* PROBLEM DETAILS *
Everything from the first line to the line containing "COL = scene.collection" is to be repeated exactly; nothing past it.

* STORED DATA *

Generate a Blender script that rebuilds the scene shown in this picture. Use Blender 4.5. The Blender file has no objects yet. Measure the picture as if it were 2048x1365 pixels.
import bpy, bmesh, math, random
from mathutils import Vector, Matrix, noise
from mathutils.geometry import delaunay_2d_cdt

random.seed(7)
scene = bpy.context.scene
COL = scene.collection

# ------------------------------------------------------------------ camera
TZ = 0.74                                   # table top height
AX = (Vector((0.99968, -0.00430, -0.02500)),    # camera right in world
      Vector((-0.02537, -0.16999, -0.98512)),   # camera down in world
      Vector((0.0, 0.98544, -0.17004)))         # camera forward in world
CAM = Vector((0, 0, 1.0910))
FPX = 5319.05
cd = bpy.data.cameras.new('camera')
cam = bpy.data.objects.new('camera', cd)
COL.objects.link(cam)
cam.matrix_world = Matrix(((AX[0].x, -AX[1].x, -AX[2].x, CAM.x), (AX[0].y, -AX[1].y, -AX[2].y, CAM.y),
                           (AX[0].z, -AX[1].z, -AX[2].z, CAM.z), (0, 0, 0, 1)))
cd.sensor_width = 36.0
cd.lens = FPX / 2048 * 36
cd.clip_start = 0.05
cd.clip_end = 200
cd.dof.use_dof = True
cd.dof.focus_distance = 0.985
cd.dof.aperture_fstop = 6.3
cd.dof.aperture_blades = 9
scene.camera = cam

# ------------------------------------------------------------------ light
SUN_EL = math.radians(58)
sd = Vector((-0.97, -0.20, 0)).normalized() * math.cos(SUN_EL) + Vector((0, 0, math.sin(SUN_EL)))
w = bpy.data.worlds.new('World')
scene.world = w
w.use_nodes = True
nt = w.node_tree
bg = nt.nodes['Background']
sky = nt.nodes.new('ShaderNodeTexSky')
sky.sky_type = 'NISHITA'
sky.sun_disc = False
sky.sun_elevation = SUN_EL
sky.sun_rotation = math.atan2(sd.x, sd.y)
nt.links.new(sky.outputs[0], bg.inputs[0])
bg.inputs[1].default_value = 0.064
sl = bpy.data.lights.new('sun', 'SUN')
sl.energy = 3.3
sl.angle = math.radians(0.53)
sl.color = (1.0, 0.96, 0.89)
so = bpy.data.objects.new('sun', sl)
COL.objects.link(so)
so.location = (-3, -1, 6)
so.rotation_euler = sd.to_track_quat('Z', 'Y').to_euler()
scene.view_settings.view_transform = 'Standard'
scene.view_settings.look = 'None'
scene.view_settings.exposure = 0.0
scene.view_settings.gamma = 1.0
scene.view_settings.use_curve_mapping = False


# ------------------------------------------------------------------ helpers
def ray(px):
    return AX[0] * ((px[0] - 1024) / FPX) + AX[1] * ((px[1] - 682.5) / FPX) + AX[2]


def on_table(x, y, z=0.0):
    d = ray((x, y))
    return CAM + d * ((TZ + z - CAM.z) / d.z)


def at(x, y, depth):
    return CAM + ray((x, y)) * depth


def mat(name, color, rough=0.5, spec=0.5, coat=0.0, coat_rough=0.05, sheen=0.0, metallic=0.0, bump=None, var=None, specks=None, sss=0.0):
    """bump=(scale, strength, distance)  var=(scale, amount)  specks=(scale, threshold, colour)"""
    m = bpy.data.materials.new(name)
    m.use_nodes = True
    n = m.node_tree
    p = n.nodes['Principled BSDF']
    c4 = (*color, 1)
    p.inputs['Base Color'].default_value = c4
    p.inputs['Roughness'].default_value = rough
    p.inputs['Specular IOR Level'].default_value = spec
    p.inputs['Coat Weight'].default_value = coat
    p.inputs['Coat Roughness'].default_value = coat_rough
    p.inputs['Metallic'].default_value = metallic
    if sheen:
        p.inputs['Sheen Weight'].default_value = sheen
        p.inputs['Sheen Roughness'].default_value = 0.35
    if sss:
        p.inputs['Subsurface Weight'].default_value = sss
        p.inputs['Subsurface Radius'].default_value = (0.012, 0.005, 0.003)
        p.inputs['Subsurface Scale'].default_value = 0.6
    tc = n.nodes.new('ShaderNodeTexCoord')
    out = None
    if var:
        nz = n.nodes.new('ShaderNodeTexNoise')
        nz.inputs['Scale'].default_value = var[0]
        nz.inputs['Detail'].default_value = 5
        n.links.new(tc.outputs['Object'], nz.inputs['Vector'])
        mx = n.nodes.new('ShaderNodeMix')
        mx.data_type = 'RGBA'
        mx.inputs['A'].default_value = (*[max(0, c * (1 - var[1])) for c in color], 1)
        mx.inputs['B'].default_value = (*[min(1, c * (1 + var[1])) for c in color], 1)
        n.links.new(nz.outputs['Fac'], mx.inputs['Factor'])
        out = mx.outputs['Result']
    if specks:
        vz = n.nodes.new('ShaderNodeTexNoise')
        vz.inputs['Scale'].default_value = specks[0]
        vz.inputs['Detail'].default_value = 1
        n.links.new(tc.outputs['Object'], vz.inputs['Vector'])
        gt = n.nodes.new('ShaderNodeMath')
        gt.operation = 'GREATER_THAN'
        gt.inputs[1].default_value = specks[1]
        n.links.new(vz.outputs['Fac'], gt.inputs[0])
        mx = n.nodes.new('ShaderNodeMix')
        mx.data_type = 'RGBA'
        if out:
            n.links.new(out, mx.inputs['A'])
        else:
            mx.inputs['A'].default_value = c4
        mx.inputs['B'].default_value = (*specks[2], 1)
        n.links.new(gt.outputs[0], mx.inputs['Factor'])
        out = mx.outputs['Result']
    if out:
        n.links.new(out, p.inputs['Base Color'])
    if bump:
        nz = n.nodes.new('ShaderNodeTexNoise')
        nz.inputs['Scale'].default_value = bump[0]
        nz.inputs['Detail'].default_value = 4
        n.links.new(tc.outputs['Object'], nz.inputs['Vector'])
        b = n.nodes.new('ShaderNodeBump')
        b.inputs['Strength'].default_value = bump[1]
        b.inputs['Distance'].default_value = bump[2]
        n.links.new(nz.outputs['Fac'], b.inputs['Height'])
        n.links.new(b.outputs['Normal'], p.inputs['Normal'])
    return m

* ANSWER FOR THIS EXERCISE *
Generate a Blender script that rebuilds the scene shown in this picture. Use Blender 4.5. The Blender file has no objects yet. Measure the picture as if it were 2048x1365 pixels.
import bpy, bmesh, math, random
from mathutils import Vector, Matrix, noise
from mathutils.geometry import delaunay_2d_cdt

random.seed(7)
scene = bpy.context.scene
COL = scene.collection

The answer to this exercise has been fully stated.